## [Supplied data]
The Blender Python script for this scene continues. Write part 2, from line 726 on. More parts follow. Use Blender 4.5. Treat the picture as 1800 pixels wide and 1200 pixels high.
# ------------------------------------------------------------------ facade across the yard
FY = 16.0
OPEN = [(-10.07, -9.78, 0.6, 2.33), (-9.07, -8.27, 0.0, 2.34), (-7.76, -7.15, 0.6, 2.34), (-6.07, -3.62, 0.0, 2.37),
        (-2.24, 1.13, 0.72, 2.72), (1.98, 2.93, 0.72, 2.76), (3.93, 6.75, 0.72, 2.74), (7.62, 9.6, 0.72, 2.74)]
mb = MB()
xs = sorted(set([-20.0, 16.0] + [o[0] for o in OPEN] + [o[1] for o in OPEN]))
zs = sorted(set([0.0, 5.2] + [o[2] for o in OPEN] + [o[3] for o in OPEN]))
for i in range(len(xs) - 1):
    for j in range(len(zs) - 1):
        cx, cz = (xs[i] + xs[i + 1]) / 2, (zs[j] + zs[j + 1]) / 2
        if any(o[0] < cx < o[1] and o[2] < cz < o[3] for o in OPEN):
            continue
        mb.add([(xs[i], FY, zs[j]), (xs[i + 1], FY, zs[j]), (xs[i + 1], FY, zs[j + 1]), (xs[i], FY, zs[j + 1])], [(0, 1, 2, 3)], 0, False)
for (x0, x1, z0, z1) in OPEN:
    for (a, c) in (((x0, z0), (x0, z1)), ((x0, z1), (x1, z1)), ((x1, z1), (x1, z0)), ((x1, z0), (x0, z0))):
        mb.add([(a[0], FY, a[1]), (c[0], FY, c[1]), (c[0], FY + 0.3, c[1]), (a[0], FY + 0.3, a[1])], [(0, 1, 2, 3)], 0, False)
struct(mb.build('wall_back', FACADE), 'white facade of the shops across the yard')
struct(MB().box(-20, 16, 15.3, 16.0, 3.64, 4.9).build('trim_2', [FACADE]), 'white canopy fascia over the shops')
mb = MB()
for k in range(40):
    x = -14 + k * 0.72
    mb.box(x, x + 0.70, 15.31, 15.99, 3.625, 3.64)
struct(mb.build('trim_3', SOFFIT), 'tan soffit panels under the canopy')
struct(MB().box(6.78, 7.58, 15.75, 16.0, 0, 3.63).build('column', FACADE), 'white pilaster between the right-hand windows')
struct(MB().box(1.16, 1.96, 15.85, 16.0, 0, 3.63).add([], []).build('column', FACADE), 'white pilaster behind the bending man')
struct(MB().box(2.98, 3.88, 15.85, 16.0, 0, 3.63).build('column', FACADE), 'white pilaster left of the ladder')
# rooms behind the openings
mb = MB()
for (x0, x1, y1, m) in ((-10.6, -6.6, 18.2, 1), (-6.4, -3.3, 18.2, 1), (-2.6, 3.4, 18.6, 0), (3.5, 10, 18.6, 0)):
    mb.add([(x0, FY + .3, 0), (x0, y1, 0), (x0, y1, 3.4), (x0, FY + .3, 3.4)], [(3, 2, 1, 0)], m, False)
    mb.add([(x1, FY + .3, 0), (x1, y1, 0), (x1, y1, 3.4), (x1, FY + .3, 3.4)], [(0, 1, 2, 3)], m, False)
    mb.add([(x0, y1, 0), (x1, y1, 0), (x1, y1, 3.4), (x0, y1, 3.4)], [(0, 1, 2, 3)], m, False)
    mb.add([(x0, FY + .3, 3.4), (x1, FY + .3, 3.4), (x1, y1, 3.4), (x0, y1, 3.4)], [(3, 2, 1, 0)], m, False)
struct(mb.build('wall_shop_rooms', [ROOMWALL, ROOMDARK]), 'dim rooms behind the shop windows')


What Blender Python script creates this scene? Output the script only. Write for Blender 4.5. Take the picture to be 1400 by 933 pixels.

## [What is needed]
All lines from the line containing "mb.add([(x1, FY +" through the end of the listing above are to be duplicated exactly; include both ends and nothing further.

## [Written response]
    mb.add([(x1, FY + .3, 0), (x1, y1, 0), (x1, y1, 3.4), (x1, FY + .3, 3.4)], [(0, 1, 2, 3)], m, False)
    mb.add([(x0, y1, 0), (x1, y1, 0), (x1, y1, 3.4), (x0, y1, 3.4)], [(0, 1, 2, 3)], m, False)
    mb.add([(x0, FY + .3, 3.4), (x1, FY + .3, 3.4), (x1, y1, 3.4), (x0, y1, 3.4)], [(3, 2, 1, 0)], m, False)
struct(mb.build('wall_shop_rooms', [ROOMWALL, ROOMDARK]), 'dim rooms behind the shop windows')


What Blender Python script creates this scene? Output the script only. Write for Blender 4.5. Take the picture to be 1400 by 933 pixels.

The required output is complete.